Words of Faith

There’s nothing wrong with wishing someone a ‘Merry Christmas’

December 17, 2013 

The Hanukkah and Thanksgiving festivities have concluded. There are new candles being lit with Christmas nearing.

This is a time of heightened awareness of faith. The expressions of those beliefs can cause tension, or can be an opportunity for deeper conversations about beliefs in the divine, from which learning and growth can arise, both about your own religion, and that of others.

At this time, as Christmas songs fill the air, there are many greetings of “Happy Holidays” instead of a “Merry Christmas.” As the Christmas season swells to its epiphany, does one have to be so neutral? For Christians, this is the time of the birth of their savior, Jesus Christ. While not everyone may believe that he is their Messiah, there are certainly a large number of people who do! Secular shopping events aside, this a time of joy for Christians.

Multifaith families are presented with a yet another opportunity for sharing and mutual learning as family members express their faith. This also occurs within members of the same religious classification. Some Christians attend church only on Christmas or Easter, just as some Jews only attend on the High Holy Days.
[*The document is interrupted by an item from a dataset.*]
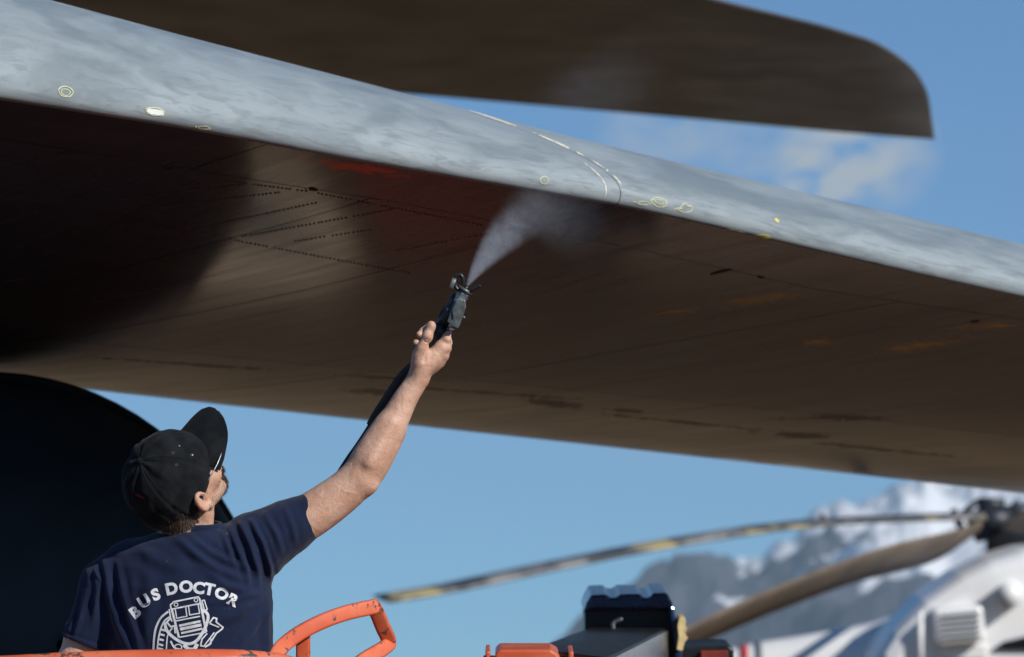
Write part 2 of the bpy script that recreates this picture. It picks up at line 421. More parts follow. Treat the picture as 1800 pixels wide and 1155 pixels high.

At the other end of the spectrum, others of both religions are more frequent and vocal in the practice of their beliefs, with personal readings, book clubs and other service in addition to formal attendance.

Faith and a belief in the divine are intensely personal, and conversations about those beliefs can be enlightening and enriching to all.

If one is lucky enough to have a family to celebrate and potentially to argue with, there can be tensions regarding the traditions chosen to celebrate the holidays. And again, does that have to be so? Differing expressions of belief at home are opportunities for sharing deeper levels of understanding of the faith from which those traditions spring. This does not lead to confused kids who are not wholly “one or the other.” Instead, it can lead to building new, personal traditions rich in meaning, even as new paths evolve from what our parents taught us.

As our children observe, question and learn from us, be sure that they will find their own beliefs. From that, will come their own ways of celebrating the holidays, based on those observations and the pathways of faith which are true to them. Learning more about the beliefs of others does not lessen our own faith. Indeed, it is this type of sharing which can lead us to more fully understand and embrace our own faith.

For many households, there was a menorah last month, and there will be a Christmas tree this month. This is not religious fence-sitting, but more a modern mashup, with many faiths celebrated and respected. So, when I am wished a Merry Christmas, do I correct the individual and explain my view that the Messiah has yet to arrive? No, I accept the greeting as I choose to believe it is intended – a happy person sharing joy and their belief in the season. It’s just as I hope that others will be happy to participate in my lighting of the Hanukkah or Shabbat candles.

This is a time to talk about faith, and give hope, in these long winter nights, of a better world where discussions of faith and belief are easily shared, with respect on every side.